▶ [Task] Set the data down again, exactly as it reads, but without the pictures.

--------------------------------------------------

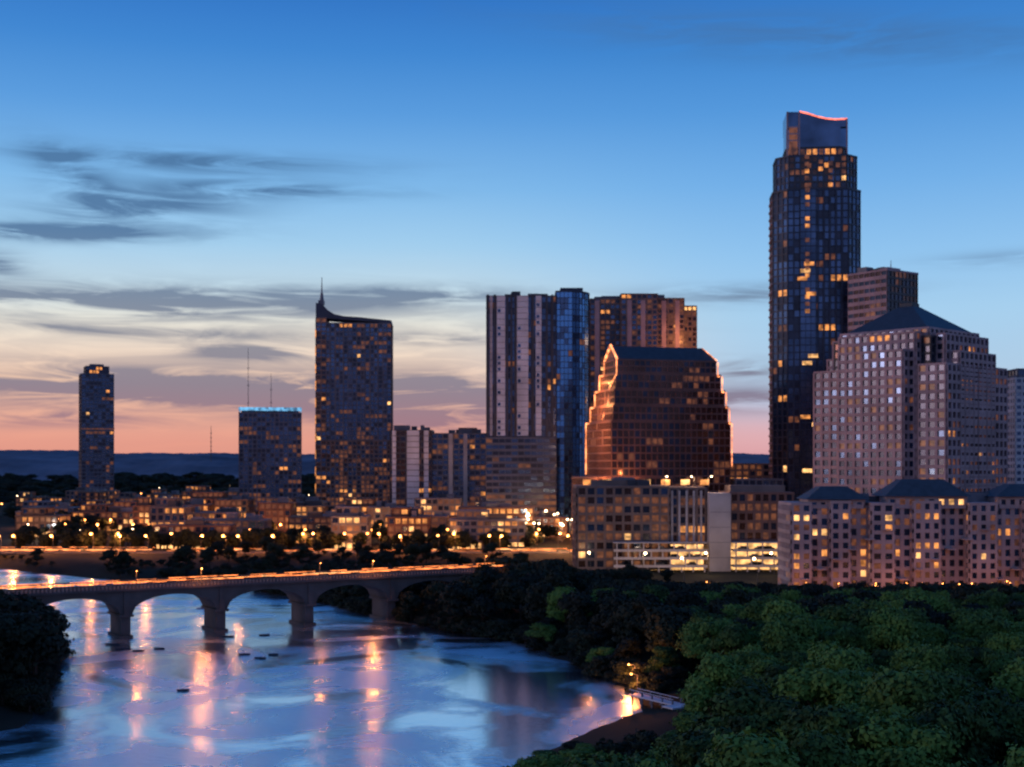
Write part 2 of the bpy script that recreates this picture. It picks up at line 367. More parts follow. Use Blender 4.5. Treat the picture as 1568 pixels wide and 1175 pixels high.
for s in s_pos:
    br.box(s-1.4, s+1.4, 0.003, Wd-0.003, 6.2, 12.497, 'bconc'); br.box(s-1.25, s+1.25, 0.6, 11, -3, 5.6, 'bconc')
    br.box(s-1.9, s+1.9, -0.3, 11.8, 5.6, 6.2, 'bconc'); br.box(s-1.8, s+1.8, 0.0, 11.6, -3, 0.7, 'bconc')
    br.box(s-0.7, s+0.7, -0.3, -0.02, 6.2, 12.4, 'bconc')
E = s_pos[-1]+18
br.box(s_pos[-1]+1.4, E, 0.4, Wd-0.4, 0, 12.49, 'bconc')
br.box(s_pos[0]-30, E, -0.9, Wd+0.9, 12.5, 13.1, 'bconc')
asph = nmat('asphalt', (0.05, 0.05, 0.052), 0.9, scale=1); paint = nmat('road_paint', (0.75, 0.72, 0.6), 0.7)
br.box(s_pos[0]-30, E, 1.2, Wd-1.2, 13.104, 13.13, asph)
for k in range(40): br.box(-80+k*5, -78+k*5, Wd/2-0.08, Wd/2+0.08, 13.134, 13.138, paint)
for t in (-0.75, Wd+0.55):
    br.box(s_pos[0]-30, E, t, t+0.2, 14.0, 14.25, 'bconc')
    for k in range(200): br.box(-80+k*1, -79.6+k*1, t+0.02, t+0.18, 13.1, 14.0, 'bconc')
brang = math.degrees(math.atan2(13.67, 22))
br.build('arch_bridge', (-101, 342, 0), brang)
ca, sa = math.cos(rad(brang)), math.sin(rad(brang))
def bpt(s, t): return (-101+ca*s-sa*t, 342+sa*s+ca*t)
def trails(name, loc, rot, L, rows, z, seg=(6, 22), gap=(0, 4), fill=0.9):
    mb = MB()
    for t, k, hh in rows:
        s = 0
        while s < L:
            l = R.uniform(*seg)
            if R.random() < fill: mb.box(s, min(L, s+l), t, t+0.12, z+hh, z+hh+R.uniform(0.08, 0.3), k)
            s += l+R.uniform(*gap)
    return mb.build(name, loc, rot)
trails('traffic_light_trails', (bpt(-75, 0)[0], bpt(-75, 0)[1], 0), brang, 194,
       [(2, 'trail', 1.2), (4.5, 'trail', 0.8), (5.5, 'trail', 1.0), (8.2, 'trailY', 0.7), (9.5, 'trail', 1.2)], 13.2, fill=0.85, seg=(3, 14), gap=(0, 5))

# ------------------------------------------------------------------ lamps
def lamp_mesh(h, r, k):
    mb = MB(); cyl(mb, (0, 0, 0), (0, 0, h), 0.12, 0.07, 'metal', 6); cyl(mb, (0, 0, h-0.1), (1.2, 0, h+0.3), 0.05, 0.05, 'metal', 5); cyl(mb, (0, 0, 0), (0, 0, 0.6), 0.22, 0.2, 'metal', 6)
    n = 8; c = (1.2, 0, h+0.1)
    ring = lambda a: [(c[0]+r*math.cos(a)*math.cos(2*math.pi*i/n), r*math.cos(a)*math.sin(2*math.pi*i/n), c[2]+r*math.sin(a)*0.8) for i in range(n)]
    lv = [ring(rad(q)) for q in (-88, -45, 0, 45, 88)]
    for A, B in zip(lv, lv[1:]):
        for i in range(n): mb.poly([A[i], A[(i+1) % n], B[(i+1) % n], B[i]], k)
    me = bpy.data.meshes.new('lamp_mesh'); me.from_pydata(mb.v, [], mb.f)
    for q in mb.slots: me.materials.append(M[q])
    me.polygons.foreach_set('material_index', mb.m); return me
LM = {('o', 8): lamp_mesh(8, 0.68, 'globe'), ('w', 8): lamp_mesh(8, 0.6, 'globeW'), ('o', 4): lamp_mesh(4, 0.22, 'globe'), ('w', 4): lamp_mesh(4, 0.4, 'globeW'), ('o', 5): lamp_mesh(4.5, 0.15, 'globe')}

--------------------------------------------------

▶ [Response]
Write part 2 of the bpy script that recreates this picture. It picks up at line 367. More parts follow. Use Blender 4.5. Treat the picture as 1568 pixels wide and 1175 pixels high.
for s in s_pos:
    br.box(s-1.4, s+1.4, 0.003, Wd-0.003, 6.2, 12.497, 'bconc'); br.box(s-1.25, s+1.25, 0.6, 11, -3, 5.6, 'bconc')
    br.box(s-1.9, s+1.9, -0.3, 11.8, 5.6, 6.2, 'bconc'); br.box(s-1.8, s+1.8, 0.0, 11.6, -3, 0.7, 'bconc')
    br.box(s-0.7, s+0.7, -0.3, -0.02, 6.2, 12.4, 'bconc')
E = s_pos[-1]+18
br.box(s_pos[-1]+1.4, E, 0.4, Wd-0.4, 0, 12.49, 'bconc')
br.box(s_pos[0]-30, E, -0.9, Wd+0.9, 12.5, 13.1, 'bconc')
asph = nmat('asphalt', (0.05, 0.05, 0.052), 0.9, scale=1); paint = nmat('road_paint', (0.75, 0.72, 0.6), 0.7)
br.box(s_pos[0]-30, E, 1.2, Wd-1.2, 13.104, 13.13, asph)
for k in range(40): br.box(-80+k*5, -78+k*5, Wd/2-0.08, Wd/2+0.08, 13.134, 13.138, paint)
for t in (-0.75, Wd+0.55):
    br.box(s_pos[0]-30, E, t, t+0.2, 14.0, 14.25, 'bconc')
    for k in range(200): br.box(-80+k*1, -79.6+k*1, t+0.02, t+0.18, 13.1, 14.0, 'bconc')
brang = math.degrees(math.atan2(13.67, 22))
br.build('arch_bridge', (-101, 342, 0), brang)
ca, sa = math.cos(rad(brang)), math.sin(rad(brang))
def bpt(s, t): return (-101+ca*s-sa*t, 342+sa*s+ca*t)
def trails(name, loc, rot, L, rows, z, seg=(6, 22), gap=(0, 4), fill=0.9):
    mb = MB()
    for t, k, hh in rows:
        s = 0
        while s < L:
            l = R.uniform(*seg)
            if R.random() < fill: mb.box(s, min(L, s+l), t, t+0.12, z+hh, z+hh+R.uniform(0.08, 0.3), k)
            s += l+R.uniform(*gap)
    return mb.build(name, loc, rot)
trails('traffic_light_trails', (bpt(-75, 0)[0], bpt(-75, 0)[1], 0), brang, 194,
       [(2, 'trail', 1.2), (4.5, 'trail', 0.8), (5.5, 'trail', 1.0), (8.2, 'trailY', 0.7), (9.5, 'trail', 1.2)], 13.2, fill=0.85, seg=(3, 14), gap=(0, 5))

# ------------------------------------------------------------------ lamps
def lamp_mesh(h, r, k):
    mb = MB(); cyl(mb, (0, 0, 0), (0, 0, h), 0.12, 0.07, 'metal', 6); cyl(mb, (0, 0, h-0.1), (1.2, 0, h+0.3), 0.05, 0.05, 'metal', 5); cyl(mb, (0, 0, 0), (0, 0, 0.6), 0.22, 0.2, 'metal', 6)
    n = 8; c = (1.2, 0, h+0.1)
    ring = lambda a: [(c[0]+r*math.cos(a)*math.cos(2*math.pi*i/n), r*math.cos(a)*math.sin(2*math.pi*i/n), c[2]+r*math.sin(a)*0.8) for i in range(n)]
    lv = [ring(rad(q)) for q in (-88, -45, 0, 45, 88)]
    for A, B in zip(lv, lv[1:]):
        for i in range(n): mb.poly([A[i], A[(i+1) % n], B[(i+1) % n], B[i]], k)
    me = bpy.data.meshes.new('lamp_mesh'); me.from_pydata(mb.v, [], mb.f)
    for q in mb.slots: me.materials.append(M[q])
    me.polygons.foreach_set('material_index', mb.m); return me
LM = {('o', 8): lamp_mesh(8, 0.68, 'globe'), ('w', 8): lamp_mesh(8, 0.6, 'globeW'), ('o', 4): lamp_mesh(4, 0.22, 'globe'), ('w', 4): lamp_mesh(4, 0.4, 'globeW'), ('o', 5): lamp_mesh(4.5, 0.15, 'globe')}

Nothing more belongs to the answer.